I’m guessing that the main issue is translating from Z domain to time.

Y(z) = H(z)*X(z)

H(z) = B(z)/A(z) = Y(z)/X(z)

B(z)*X(z) = A(z)*Y(z)

Then from the documentation:

B(z) = b(1)*z^-n + … + b(n+1)
A(z) = z^-n + … + a(n+1)

Converting to time domain:

b(1)*x(t) + b(2)*x(t-1) + … + b(n+1)*x(t-n) = a(1)y(t) + … + a(n+1)*y(t-n)

Then ‘solving’ for y(t), given that a(1) is 1:

y(t) = b(1)*x(t) + b(2)*x(t-1) + … + b(n+1)*x(t-n) – a(2)*y(t-1) … – a(n+1)*y(t-n)
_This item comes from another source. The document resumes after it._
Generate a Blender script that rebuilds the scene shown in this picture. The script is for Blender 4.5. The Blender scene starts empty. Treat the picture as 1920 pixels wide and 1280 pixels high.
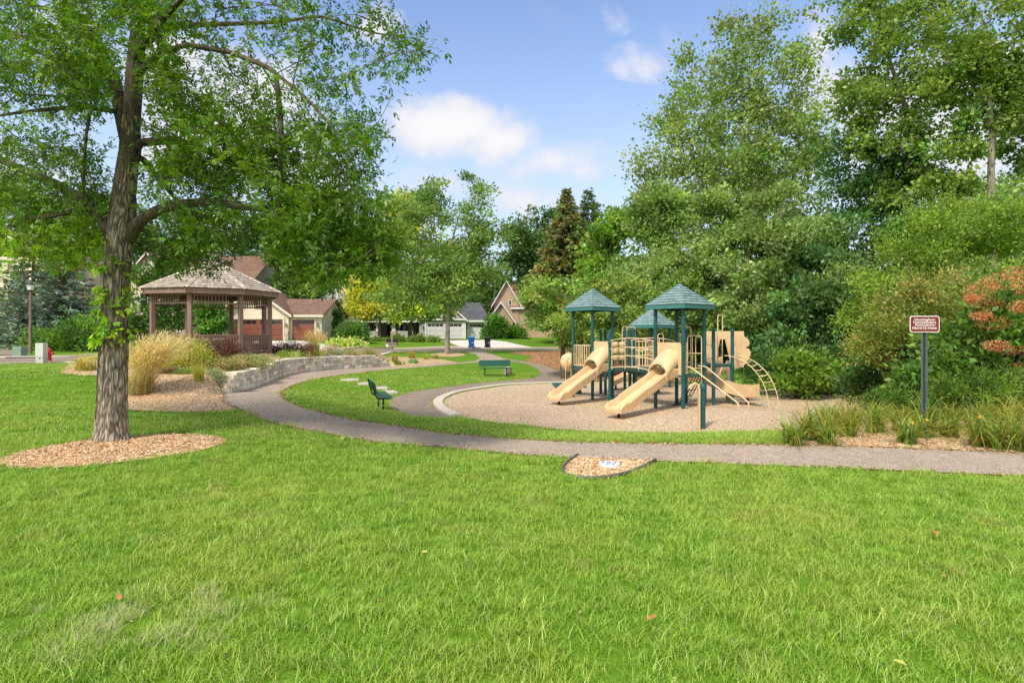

where n = 7. So, say you have to arrays in which you store the last 6 values of the input x and the filter output y:

/* Warning Warning Warning: 
   This has not been tested,
   for illustration purposes only */
double filter_data(double x)
{
  static double x_prev[6] = {0};
  static double y_prev[6] = {0};
  /* x is newest input value */
  double y;  /* output to be calculated */
  int ii;

  /* let's just keep it really simple for now, you can get more sophisticated later */
  y = 0.2557*x[0] + -0.5115*x_prev[0] + -0.2557*x_prev[1] + 1.0230*x_prev[2] + 
      -0.2557*x_prev[3] + -0.5115*x_prev[4] + 0.2557*x_prev[5] - -4.0196*y_prev[0] - 
      6.1894*y_prev[1] - -4.4532*y_prev[2] - 1.4208*y_prev[3] - -0.1418*y_prev[4] - 
      0.0044*y_prev[5];

  /* really really wasteful, but simple shift of previous values */
  for(ii=5;ii>0;ii--)
  {
    y_prev[ii] = y_prev[ii-1]
    x_prev[ii] = x_prev[ii-1]
  }
  y_prev[0] = y;
  x_prev[0] = x;
  return y;
}

It’s not great, but I think that ought to get you going. Let me know if something isn’t clear!